— WORK REQUIRED —
Quote the listing below word for word, stopping after the line that contains "R_ = math.radians".

— DATA EXTRACT —
◆ ◆ ◆
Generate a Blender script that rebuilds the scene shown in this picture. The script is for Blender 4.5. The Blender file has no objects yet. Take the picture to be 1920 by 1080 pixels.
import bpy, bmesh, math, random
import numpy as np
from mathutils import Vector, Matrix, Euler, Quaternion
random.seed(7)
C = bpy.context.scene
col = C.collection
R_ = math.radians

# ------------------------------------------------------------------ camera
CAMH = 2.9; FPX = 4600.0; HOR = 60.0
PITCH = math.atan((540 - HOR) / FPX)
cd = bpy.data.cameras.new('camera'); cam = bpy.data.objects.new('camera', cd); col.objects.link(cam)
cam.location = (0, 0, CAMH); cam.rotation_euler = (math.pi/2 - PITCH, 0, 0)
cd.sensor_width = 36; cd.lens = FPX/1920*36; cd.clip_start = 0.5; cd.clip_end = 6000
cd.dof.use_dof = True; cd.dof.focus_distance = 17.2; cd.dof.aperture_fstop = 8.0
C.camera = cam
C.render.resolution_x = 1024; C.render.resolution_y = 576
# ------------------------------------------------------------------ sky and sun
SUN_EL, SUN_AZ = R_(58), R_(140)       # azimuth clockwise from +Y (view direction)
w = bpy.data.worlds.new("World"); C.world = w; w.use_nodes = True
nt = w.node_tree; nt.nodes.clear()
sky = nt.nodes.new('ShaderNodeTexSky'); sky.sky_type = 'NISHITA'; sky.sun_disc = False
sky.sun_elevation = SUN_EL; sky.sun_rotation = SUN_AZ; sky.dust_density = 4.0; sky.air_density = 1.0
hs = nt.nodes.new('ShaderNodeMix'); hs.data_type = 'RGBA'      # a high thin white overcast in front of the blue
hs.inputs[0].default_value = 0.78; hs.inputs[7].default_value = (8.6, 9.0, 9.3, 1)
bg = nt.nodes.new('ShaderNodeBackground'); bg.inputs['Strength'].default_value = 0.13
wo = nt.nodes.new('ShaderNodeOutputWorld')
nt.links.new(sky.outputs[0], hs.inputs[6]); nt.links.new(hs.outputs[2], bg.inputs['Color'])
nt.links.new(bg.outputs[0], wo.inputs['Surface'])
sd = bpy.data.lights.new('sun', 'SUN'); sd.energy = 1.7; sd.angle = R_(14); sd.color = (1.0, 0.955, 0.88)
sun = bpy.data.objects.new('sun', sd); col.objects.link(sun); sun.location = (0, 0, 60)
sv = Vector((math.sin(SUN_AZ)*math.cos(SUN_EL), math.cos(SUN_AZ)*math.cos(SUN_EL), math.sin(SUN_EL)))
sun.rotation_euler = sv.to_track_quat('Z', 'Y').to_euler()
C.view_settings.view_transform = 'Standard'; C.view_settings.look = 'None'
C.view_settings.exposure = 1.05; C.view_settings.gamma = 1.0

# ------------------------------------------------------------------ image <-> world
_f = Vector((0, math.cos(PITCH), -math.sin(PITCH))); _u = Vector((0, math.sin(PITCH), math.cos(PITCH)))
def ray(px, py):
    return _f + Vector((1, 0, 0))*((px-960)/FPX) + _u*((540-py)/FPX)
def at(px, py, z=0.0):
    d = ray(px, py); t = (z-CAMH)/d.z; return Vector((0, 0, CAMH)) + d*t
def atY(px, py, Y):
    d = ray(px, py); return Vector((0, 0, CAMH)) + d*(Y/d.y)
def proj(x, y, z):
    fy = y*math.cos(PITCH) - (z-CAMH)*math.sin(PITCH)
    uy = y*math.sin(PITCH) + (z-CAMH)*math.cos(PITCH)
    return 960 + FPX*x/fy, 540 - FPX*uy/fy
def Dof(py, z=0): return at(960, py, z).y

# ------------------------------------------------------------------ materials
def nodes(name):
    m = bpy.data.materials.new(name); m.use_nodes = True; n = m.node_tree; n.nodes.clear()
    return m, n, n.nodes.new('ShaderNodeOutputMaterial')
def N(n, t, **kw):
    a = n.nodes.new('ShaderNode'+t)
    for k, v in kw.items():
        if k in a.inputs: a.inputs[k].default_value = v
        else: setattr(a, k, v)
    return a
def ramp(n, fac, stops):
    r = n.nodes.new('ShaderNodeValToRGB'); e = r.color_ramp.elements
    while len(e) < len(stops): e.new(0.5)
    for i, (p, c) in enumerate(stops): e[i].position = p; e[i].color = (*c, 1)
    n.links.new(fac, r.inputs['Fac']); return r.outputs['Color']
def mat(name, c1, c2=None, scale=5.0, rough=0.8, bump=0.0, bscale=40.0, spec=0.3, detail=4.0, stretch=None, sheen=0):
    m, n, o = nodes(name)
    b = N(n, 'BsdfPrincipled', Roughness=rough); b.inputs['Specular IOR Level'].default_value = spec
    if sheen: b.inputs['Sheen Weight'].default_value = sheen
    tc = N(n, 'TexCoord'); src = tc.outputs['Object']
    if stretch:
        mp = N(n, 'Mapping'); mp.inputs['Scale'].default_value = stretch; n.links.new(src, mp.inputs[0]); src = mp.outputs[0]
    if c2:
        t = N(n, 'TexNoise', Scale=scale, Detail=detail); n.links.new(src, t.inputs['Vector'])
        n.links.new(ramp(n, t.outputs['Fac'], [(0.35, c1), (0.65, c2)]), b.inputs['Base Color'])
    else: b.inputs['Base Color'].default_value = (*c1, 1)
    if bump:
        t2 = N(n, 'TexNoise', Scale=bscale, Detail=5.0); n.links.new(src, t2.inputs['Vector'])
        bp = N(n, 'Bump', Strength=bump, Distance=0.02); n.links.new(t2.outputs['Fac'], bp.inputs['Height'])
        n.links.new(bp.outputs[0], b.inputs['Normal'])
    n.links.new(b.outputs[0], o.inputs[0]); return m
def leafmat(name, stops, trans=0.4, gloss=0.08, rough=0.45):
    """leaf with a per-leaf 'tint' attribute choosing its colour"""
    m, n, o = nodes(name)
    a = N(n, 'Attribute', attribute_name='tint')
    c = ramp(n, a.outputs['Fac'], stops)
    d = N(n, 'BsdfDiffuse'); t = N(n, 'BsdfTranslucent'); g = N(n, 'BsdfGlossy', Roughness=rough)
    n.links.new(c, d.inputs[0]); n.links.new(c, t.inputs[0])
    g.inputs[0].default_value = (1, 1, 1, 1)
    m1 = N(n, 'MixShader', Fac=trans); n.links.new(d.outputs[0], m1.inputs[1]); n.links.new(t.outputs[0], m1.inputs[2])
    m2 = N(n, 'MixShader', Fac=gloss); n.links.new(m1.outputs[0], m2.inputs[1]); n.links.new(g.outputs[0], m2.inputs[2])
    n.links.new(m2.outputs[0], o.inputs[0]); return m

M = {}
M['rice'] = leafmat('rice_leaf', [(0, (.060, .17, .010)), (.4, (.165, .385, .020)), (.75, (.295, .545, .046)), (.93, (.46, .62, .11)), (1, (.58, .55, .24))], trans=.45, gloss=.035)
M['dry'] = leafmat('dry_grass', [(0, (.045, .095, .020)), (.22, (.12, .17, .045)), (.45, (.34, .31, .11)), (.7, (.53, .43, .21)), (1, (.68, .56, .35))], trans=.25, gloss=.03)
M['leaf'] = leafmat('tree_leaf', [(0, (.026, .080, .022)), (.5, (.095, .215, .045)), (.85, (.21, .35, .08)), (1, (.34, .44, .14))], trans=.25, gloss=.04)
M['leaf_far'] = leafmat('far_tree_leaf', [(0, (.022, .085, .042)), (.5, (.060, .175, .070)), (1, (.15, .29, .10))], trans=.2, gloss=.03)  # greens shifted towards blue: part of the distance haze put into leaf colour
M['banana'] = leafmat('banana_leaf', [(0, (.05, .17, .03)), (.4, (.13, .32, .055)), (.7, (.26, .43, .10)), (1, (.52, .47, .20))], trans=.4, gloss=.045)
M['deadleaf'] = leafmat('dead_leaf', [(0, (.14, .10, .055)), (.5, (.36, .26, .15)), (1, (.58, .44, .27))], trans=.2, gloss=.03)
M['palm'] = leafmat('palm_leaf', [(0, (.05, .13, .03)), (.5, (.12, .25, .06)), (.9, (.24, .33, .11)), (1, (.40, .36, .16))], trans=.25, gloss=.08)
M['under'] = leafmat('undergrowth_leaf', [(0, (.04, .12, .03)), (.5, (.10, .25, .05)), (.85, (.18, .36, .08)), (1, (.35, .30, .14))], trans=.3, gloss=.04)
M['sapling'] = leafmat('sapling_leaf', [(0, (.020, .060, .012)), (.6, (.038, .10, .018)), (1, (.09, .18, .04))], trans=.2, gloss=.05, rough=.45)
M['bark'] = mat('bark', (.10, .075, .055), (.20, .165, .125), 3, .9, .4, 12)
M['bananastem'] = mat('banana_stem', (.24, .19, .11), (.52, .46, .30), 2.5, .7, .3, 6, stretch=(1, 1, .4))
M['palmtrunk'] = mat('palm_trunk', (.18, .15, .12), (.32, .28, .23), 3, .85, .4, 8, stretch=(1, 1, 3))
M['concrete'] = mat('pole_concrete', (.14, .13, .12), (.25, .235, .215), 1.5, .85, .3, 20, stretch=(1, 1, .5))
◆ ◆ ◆
— THE ANSWER —
Generate a Blender script that rebuilds the scene shown in this picture. The script is for Blender 4.5. The Blender file has no objects yet. Take the picture to be 1920 by 1080 pixels.
import bpy, bmesh, math, random
import numpy as np
from mathutils import Vector, Matrix, Euler, Quaternion
random.seed(7)
C = bpy.context.scene
col = C.collection
R_ = math.radians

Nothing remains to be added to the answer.